What with have here is akin to a trial, with B3D being the jury members, and you after day one saying, "see, the guy's guilty! Call it now and we can all go home." And a couple agree with you, with one saying, "yeah, he's got a suspicious face. I don't like his face. I'm calling it as guilty," while everyone else says they want to see the rest of the arguments and evidence. A week later, the jury ruled 'guilty' and then you say, "see I was right all along." Just being right didn't mean the process could be ignored, and being right after day one's evidence doesn't mean you'd have never been wrong. Even worse, the guy who said, "I don't like his face," jumps up and down saying they were right all along and the jury shouldn't have called them an idiot for their reasoning.

The evidence was inclusive, and only showed a industry movement towards an idea that had not been proven viable, which is where we were asking for evidence of the effectiveness of RT hardware.
I point to 3DTV as an example of a nascent tech that bombed just as RT could have. One could have looked at the way the industry was heading and said it was obvious everything would become 3D, yet it didn't happen. Signs and portents that RT would become the next big thing, consisting of a new API and one IHV adding RT hardware and a handful of games getting RT features, weren't concrete proof. Some people are happy with a 60% confidence rating being considered 'true' but for others, a far higher confidence rating is needed to accept something as a given.

There has been no failure of the scientific method. Heck, there's been no failure because all it was was a debate! There's no investment here, or product design. We aren't responsible for the PS5's architecture and we aren't getting a RT-free console now because some nay-sayers on B3D wouldn't believe in a RT future! A debate is a success if if generates good conversation with good arguments. The discussion was correct and proper, only heated because some contributors were too emotionally attached to the outcome and made it about platform bias (once we axed that one trouble maker, things soon settled down). It's precisely the fact that we can talk about a subject for years entertaining possibilities that I love B3D so much. ;)
 
And what's with this ridiculous thread title? Is this your idea of a joke?
It's the first thing I typed in moving the thread to an appropriate forum while really having more important things to do!

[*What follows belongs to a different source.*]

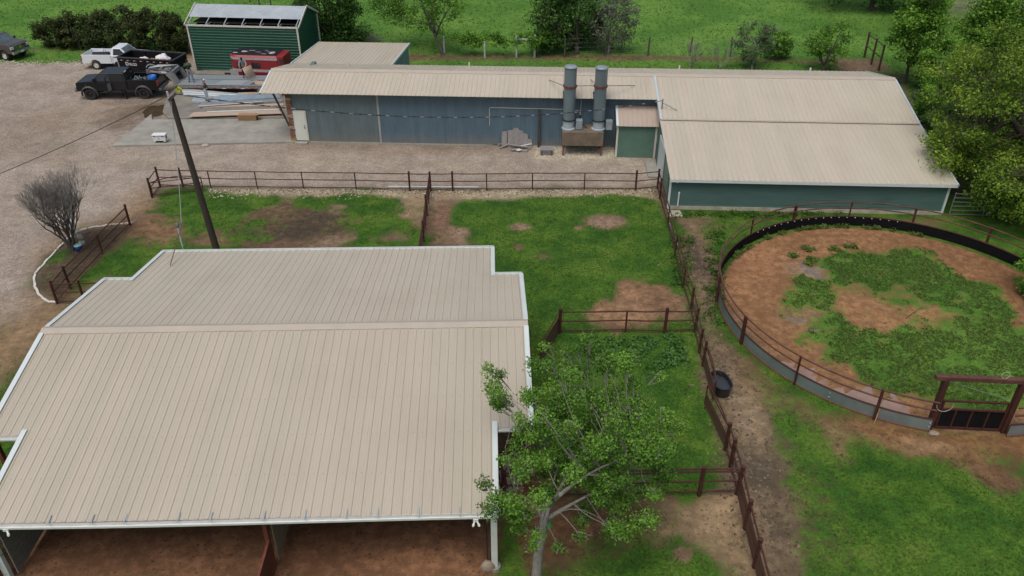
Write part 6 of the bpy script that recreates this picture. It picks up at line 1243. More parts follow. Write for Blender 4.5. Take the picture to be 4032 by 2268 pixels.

I agree it's not ideal but I can't think of a good alternative at the moment and it does feel the basis of your post to me - in a thread about next-gen consoles you posted "I was right and you were wrong". If your position was more neutral than that, it hasn't come across.

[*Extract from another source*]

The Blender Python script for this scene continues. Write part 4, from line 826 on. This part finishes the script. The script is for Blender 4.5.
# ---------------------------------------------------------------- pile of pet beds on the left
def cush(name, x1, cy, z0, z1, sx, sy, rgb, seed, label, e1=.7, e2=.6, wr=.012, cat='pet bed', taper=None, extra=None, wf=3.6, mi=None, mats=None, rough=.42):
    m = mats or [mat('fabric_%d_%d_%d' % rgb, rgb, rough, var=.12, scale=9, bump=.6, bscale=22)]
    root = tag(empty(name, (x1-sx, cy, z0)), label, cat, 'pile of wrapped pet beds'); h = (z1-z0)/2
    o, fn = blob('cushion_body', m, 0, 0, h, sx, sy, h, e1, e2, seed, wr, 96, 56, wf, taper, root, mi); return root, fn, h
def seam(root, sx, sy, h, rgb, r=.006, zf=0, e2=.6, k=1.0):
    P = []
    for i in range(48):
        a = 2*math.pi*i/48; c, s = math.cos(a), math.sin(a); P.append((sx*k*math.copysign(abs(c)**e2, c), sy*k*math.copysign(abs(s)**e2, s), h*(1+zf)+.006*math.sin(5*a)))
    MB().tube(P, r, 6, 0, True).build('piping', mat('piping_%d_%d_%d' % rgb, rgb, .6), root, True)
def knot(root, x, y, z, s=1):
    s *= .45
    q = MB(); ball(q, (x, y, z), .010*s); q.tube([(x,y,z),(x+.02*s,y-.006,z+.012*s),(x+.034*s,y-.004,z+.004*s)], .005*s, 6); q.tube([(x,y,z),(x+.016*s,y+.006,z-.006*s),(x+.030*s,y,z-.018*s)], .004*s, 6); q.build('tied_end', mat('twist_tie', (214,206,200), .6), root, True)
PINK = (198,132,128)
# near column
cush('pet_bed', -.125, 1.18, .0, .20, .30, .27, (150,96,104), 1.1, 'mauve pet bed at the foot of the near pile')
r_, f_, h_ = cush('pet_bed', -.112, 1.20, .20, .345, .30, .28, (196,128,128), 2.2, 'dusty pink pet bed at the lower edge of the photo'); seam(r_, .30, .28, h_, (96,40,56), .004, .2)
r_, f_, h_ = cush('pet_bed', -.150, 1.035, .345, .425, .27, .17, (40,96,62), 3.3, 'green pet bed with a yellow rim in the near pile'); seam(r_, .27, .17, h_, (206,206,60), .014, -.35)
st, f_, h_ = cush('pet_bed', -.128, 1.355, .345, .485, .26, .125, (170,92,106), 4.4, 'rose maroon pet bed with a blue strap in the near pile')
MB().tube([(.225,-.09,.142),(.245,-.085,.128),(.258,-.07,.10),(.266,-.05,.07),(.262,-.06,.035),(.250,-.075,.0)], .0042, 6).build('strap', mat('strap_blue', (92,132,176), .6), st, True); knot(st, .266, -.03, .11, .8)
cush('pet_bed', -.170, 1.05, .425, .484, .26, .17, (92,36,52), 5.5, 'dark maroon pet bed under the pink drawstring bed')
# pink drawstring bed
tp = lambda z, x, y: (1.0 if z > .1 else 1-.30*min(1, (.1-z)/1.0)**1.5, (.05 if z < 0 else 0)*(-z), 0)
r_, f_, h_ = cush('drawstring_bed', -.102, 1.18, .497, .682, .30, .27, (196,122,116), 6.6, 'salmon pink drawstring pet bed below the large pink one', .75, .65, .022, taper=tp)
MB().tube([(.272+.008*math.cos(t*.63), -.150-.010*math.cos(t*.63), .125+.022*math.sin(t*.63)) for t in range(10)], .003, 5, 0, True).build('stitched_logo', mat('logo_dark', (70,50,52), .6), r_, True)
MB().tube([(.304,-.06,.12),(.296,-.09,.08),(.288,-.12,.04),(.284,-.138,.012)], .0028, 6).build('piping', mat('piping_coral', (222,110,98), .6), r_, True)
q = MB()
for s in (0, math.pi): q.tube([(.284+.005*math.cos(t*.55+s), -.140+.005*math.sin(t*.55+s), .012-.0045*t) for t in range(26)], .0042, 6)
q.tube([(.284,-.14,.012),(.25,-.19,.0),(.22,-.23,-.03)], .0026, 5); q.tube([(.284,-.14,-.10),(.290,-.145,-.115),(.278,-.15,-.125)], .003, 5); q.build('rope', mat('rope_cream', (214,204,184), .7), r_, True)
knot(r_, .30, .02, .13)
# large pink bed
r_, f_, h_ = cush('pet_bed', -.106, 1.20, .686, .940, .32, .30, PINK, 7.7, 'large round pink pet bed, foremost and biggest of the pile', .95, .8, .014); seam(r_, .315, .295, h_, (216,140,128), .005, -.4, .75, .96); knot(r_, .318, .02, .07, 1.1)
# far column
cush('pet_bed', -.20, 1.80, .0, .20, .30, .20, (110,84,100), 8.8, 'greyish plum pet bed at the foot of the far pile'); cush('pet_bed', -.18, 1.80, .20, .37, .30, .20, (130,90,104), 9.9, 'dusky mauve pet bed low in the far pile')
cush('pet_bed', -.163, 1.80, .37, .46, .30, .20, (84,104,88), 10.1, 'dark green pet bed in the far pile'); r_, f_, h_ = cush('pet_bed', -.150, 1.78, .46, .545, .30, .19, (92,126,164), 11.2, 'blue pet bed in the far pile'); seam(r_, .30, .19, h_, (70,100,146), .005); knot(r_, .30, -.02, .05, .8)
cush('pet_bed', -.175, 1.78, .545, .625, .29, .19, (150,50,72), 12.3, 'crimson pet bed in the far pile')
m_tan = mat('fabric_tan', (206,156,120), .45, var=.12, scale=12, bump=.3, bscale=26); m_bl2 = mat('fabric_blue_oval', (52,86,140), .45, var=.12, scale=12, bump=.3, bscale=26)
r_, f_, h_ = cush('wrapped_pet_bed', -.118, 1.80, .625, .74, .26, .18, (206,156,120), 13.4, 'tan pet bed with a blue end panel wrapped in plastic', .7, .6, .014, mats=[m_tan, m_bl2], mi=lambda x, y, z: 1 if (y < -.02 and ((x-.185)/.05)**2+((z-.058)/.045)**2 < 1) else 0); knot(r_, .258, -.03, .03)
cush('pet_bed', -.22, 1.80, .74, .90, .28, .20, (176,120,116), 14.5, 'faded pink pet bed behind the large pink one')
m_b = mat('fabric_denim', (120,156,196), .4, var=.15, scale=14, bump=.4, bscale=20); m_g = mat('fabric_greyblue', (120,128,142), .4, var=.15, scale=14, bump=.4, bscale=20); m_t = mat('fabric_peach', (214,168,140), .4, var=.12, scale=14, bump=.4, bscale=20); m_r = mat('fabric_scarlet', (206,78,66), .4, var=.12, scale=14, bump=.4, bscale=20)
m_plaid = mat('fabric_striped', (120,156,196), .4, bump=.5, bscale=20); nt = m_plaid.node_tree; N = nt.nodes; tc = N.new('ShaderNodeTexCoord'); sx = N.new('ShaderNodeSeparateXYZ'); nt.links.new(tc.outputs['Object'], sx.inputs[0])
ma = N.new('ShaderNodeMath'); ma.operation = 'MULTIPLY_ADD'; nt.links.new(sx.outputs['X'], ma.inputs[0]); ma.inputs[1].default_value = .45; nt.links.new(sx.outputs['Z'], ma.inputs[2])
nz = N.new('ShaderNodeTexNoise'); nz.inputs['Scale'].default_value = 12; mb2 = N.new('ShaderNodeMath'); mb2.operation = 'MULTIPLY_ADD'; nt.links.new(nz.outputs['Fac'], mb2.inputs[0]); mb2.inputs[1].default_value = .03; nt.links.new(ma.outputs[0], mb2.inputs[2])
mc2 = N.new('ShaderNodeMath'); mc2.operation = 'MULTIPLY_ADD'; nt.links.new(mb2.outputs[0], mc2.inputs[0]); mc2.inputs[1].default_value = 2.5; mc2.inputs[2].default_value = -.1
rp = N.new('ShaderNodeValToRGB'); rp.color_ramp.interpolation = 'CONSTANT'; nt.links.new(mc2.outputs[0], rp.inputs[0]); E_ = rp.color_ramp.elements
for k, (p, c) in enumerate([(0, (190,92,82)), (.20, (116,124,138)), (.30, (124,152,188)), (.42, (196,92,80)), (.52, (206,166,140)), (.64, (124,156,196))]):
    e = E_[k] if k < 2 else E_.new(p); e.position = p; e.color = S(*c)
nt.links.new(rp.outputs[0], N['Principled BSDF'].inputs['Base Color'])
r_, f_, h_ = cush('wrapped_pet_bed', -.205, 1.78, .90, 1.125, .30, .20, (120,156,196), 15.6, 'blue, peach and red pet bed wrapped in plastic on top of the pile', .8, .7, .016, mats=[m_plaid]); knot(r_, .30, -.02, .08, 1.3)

This is exactly what I was describing earlier, shameful and childish moderator behaviors in the face of being proven wrong in an argument they have done nothing about but consistently side with the wrong variables.
Rubbish. I never drew a side. I have argued in favour of RT as a tech. I have said I wanted to see it in consoles. I've debated the value of RT-specific hardware and whether compute could be used instead. I've looked into alternative solutions like voxelised lighting. It's all been debate, no sides.

If you think I picked a side and picked wrong, find the post where I say something like, "RT hardware is never coming to consoles." If you find me making any such prediction, I'll step down as moderator. I don't make predictions. I argued why RT might not come to consoles and I may have given a personal probability rating, "may not," or "seems unlikely at the moment," but there's no way I said, "RT isn't coming and those who think it will are wrong." I won't even be drawn on voting in a price-prediction poll!
 
I point to 3DTV as an example of a nascent tech that bombed just as RT could have. One could have looked at the way the industry was heading and said it was obvious everything would become 3D, yet it didn't happen. Signs and portents that RT would become the next big thing,
The very fact that some people consistently point to 3D and VR as a basis for their arguments against RT shows how far off the mark their line of reasoning has become. VR, 3D. 4K and the likes are display standards, they are fundamentally different from a rendering standard.

The display standard is user driven, it lives and dies by the users finding it acceptable and "fun" to use. A rendering standard however is developer driven, it lives and dies by it's usefulness to the developer and their intention to utilize it for a specific period of time, or forever. Users didn't ask for RT, or Unified Shaders, or PBR, developers and industry makers did.

The signs were never 100%
Of course there were never a 100% sign, but there was trends, and much greater than 50% probability based on those trends.

There has been no failure of the scientific method. Heck, there's been no failure because all it was was a debate!
I just wish we had a better consensus in that debate, a consensus that better matched the real world end result, instead of being so far off the mark.
 
Of course there were never a 100% sign, but there was trends, and much greater than 50% probability based on those trends.
that's a matter of opinion. ;)

I just wish we had a better consensus in that debate, a consensus that better matched the real world end result, instead of being so far off the mark.
But there was no consensus, so it couldn't have been far off the mark. There were just lots of opinions, with some thinking RT was a shoe in, and some thinking it was never going to happen, and most just debating the middle ground. I don't know that being able to predict the future is really something of value, unless we want B3D to become some sort of futurologist think tank. ;) Like I said before, we're not designing products here. If B3D was in charge of designing one of the consoles, the debate would have needed consensus to get our engineers designing the machine. In such a case, I'd have probably advocated RT more strongly assuming I'd seen good data showing the impact of the RT solution options we had available. But we're not, and I don't see the importance of being 'right'. Like the 8GB PS4 - that was considered not an option by everyone, including the entire gaming industry. Sony surprised everyone with that one. Would the discussions have been better here if somehow we'd settled on PS4 having 8 GBs fast GDDR versus XB1's 8GB + eSRAM? I don't think so. As part of the RT debate, I looked up developments in voxelised lighting and learnt some of their shortcomings, which wouldn't have happened had I just accepted RT was the future and not cared to consider the alternatives.